Don't Appeal To The Mass

When you make an effort to reach the masses, to please the majority, to advertise to all, you are inevitably creating a bitter experience for some.

You see this with retail stores quite often. Owners spend their time outside of the store trying to reach the masses, and in doing so, they neglect and devalue those already in it. It’s better of them to treat and please the customers already in their store if they wish for more newcomers.

We need to recognize people will want us to build an experience for the mass. The thought process of most is that one event that calls out to a majority is better than five events that call out to smaller groups.

Writing a book that is safe, that anyone walking around the bookstore will want to pick up, seems to be the most logical thing to do, but it’s not. It’s better to write five shorter books that target a specific tribe.

You may win the lottery, you may have a successful large event, but all who attended, all who bought your book will revert back to their search for the one that makes them feel most valued, most part of a tribe.

They will eventually be pleased, regardless of the decision you make because it’s our natural inclination to find a place where we have a consistent pleasurable experience, one that connects us with like-minded people, one that all who attend or purchase can give the same answer to “People like us ______.”

We can’t please everyone at once, so why bother?
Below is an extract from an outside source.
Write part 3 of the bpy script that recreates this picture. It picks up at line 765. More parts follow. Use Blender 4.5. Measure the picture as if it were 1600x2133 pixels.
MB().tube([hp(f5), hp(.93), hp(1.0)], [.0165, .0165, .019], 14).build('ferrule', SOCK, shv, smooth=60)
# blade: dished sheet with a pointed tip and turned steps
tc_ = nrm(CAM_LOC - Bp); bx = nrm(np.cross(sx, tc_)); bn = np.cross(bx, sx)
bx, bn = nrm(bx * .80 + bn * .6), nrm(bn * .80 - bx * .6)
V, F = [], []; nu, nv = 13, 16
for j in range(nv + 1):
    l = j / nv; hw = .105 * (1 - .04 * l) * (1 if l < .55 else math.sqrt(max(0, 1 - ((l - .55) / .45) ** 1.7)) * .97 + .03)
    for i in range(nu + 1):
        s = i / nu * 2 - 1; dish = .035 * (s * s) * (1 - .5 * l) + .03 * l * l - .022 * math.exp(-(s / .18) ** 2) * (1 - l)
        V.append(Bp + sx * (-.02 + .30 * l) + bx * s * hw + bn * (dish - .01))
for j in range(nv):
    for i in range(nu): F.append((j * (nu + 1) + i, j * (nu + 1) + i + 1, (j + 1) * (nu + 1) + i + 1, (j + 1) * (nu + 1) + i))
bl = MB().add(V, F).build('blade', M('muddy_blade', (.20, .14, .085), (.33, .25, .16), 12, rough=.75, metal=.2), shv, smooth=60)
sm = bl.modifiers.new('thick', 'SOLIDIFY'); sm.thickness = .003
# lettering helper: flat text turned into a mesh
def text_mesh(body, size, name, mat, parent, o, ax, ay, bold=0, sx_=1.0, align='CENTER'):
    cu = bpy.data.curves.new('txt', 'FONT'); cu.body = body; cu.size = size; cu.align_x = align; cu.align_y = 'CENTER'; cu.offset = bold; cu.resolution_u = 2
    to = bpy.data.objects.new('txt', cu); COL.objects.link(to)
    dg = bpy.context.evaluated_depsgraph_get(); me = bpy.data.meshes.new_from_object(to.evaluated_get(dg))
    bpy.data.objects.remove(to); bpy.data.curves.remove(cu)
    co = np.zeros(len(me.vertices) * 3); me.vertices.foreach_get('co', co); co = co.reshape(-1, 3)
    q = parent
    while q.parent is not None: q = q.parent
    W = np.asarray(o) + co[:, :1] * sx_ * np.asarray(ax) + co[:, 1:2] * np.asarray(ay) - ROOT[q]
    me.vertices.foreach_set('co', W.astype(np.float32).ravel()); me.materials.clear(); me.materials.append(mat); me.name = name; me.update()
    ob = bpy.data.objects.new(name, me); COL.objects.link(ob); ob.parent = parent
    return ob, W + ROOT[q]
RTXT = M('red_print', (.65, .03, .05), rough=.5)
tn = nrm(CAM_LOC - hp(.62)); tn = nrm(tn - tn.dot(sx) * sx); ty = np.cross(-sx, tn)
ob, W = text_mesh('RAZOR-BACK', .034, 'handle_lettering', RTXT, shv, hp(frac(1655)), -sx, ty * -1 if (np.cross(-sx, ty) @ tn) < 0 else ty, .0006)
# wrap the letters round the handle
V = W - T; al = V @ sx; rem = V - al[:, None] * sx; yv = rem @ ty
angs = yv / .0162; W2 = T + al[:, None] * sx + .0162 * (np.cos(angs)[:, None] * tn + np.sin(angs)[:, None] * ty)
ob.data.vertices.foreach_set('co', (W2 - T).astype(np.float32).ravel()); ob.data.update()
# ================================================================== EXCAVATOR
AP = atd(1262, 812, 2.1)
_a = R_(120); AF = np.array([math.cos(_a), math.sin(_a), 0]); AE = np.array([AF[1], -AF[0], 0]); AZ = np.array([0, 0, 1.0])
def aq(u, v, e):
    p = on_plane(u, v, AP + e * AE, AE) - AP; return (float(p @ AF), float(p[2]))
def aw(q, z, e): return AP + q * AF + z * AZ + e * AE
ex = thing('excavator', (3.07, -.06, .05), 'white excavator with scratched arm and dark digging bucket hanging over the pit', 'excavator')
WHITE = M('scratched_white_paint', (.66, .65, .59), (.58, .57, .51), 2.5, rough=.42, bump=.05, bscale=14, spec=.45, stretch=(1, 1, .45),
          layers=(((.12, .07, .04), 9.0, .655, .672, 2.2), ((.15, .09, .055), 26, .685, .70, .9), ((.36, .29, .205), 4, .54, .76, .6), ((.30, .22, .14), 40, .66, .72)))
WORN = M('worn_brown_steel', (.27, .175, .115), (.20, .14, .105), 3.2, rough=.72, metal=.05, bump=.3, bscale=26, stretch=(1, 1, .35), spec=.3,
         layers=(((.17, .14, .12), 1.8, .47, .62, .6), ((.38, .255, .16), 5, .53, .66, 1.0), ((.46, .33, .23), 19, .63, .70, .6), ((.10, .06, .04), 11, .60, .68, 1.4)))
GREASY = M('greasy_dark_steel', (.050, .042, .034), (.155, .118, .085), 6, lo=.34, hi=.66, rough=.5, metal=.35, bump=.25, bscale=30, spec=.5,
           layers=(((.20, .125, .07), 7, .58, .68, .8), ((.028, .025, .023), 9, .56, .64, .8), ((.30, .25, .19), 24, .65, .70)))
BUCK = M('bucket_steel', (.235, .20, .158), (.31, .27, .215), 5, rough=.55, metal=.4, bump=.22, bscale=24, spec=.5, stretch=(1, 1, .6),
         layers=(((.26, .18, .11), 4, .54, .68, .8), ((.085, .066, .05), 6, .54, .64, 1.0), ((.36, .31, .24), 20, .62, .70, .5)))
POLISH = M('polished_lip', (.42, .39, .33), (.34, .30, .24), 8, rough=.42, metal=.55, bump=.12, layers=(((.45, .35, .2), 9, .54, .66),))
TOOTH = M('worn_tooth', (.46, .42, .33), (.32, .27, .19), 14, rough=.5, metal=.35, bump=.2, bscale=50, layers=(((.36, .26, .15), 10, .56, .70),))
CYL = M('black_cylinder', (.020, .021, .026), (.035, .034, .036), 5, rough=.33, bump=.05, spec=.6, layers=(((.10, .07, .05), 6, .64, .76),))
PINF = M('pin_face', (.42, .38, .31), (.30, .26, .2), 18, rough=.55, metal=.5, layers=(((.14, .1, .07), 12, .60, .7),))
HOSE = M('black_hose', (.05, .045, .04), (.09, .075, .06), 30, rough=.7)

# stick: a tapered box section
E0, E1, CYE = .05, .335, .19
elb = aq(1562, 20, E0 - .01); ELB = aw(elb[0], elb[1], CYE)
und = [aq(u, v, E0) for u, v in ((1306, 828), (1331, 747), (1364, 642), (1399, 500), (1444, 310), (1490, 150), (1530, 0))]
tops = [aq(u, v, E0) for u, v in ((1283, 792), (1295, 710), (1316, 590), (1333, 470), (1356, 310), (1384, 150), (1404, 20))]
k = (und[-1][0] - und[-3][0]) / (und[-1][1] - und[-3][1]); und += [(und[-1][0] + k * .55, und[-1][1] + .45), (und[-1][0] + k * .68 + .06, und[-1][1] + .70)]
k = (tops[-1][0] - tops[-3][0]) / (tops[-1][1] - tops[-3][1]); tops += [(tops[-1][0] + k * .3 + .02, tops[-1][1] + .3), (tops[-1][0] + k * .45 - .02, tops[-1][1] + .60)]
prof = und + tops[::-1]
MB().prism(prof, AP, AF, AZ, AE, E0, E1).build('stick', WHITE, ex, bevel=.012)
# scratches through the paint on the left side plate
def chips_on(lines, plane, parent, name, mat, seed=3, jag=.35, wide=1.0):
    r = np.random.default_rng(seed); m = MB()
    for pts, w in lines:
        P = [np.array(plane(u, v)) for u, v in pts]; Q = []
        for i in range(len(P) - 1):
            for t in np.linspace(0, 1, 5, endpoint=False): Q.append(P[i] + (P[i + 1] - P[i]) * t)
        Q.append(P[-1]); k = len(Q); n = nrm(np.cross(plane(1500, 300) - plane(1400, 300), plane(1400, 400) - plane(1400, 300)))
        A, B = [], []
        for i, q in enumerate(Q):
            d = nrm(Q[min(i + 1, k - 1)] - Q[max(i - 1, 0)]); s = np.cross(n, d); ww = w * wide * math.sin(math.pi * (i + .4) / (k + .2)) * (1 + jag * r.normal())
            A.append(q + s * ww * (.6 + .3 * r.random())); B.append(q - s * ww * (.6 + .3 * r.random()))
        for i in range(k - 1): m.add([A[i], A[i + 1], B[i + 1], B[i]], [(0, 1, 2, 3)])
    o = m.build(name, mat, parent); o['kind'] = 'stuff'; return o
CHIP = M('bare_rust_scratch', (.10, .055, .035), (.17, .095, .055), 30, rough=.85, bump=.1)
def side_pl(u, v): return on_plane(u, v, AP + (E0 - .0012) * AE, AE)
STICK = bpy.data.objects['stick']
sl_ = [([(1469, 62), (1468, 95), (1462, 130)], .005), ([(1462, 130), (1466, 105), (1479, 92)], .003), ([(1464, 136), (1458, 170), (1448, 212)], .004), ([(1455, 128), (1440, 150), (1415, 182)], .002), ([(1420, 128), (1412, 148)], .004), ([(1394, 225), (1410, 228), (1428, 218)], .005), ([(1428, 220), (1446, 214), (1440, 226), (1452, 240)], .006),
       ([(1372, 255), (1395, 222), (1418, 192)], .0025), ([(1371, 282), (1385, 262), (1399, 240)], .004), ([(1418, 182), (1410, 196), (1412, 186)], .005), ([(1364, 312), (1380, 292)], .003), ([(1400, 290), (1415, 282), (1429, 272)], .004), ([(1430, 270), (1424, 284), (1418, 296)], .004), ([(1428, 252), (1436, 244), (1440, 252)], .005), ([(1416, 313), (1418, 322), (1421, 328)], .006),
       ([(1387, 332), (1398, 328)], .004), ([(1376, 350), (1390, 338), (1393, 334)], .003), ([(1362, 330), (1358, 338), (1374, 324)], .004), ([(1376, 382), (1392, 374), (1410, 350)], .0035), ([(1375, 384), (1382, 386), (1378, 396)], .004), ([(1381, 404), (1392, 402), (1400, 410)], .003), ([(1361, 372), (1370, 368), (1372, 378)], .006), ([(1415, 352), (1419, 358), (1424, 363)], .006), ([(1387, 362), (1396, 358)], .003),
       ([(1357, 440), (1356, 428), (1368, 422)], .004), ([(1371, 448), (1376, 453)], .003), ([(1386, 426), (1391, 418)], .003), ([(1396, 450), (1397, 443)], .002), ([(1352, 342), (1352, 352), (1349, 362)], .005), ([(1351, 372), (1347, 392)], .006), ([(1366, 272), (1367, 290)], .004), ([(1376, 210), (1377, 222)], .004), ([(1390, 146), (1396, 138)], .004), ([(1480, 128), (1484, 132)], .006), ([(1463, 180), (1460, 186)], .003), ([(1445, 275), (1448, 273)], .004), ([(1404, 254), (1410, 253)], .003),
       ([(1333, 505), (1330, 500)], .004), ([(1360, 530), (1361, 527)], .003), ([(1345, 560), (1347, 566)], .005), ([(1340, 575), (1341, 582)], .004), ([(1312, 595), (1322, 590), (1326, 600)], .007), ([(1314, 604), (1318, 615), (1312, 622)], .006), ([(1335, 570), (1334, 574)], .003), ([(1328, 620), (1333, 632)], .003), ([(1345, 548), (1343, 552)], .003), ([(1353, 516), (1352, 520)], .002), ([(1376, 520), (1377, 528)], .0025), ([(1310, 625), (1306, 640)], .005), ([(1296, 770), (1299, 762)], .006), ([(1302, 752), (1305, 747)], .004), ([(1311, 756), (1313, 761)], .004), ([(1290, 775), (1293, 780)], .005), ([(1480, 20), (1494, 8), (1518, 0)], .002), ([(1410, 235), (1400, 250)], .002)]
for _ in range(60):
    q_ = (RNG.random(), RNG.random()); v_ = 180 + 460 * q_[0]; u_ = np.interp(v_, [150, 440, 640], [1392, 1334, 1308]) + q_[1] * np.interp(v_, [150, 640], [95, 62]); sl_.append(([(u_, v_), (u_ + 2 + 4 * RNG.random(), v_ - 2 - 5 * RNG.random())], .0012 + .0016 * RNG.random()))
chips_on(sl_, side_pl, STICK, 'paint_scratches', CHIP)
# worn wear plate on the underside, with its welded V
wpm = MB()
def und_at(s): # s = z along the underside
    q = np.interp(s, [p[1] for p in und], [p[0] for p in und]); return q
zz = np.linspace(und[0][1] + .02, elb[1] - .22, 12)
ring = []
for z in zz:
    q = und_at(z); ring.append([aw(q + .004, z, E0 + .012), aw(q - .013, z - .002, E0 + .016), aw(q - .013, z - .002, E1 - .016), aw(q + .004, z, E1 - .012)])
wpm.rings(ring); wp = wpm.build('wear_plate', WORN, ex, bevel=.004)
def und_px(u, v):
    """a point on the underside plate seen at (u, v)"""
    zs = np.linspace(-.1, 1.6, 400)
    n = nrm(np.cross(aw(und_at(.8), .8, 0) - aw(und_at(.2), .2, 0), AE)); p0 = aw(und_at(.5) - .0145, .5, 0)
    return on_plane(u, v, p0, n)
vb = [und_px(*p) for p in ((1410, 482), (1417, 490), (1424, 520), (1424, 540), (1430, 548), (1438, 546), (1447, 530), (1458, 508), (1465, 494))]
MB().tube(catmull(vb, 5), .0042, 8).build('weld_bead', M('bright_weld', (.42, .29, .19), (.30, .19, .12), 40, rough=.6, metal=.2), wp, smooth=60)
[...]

But we can please everyone over a period of time/a series of events/a number of books by recognizing the tribes people are part of and creating a remarkable experience for each of them.

Thing is, you may find out that pleasing one tribe is all you need to do. Stephen King doesn’t need to write a book specific to a bunch of tribes. All he needs is one group to please.

Anyway, if one were to measure effort, I’d say it takes about the same to appeal to the mass as it does to appeal to smaller tribes. The results, however, are different… very different.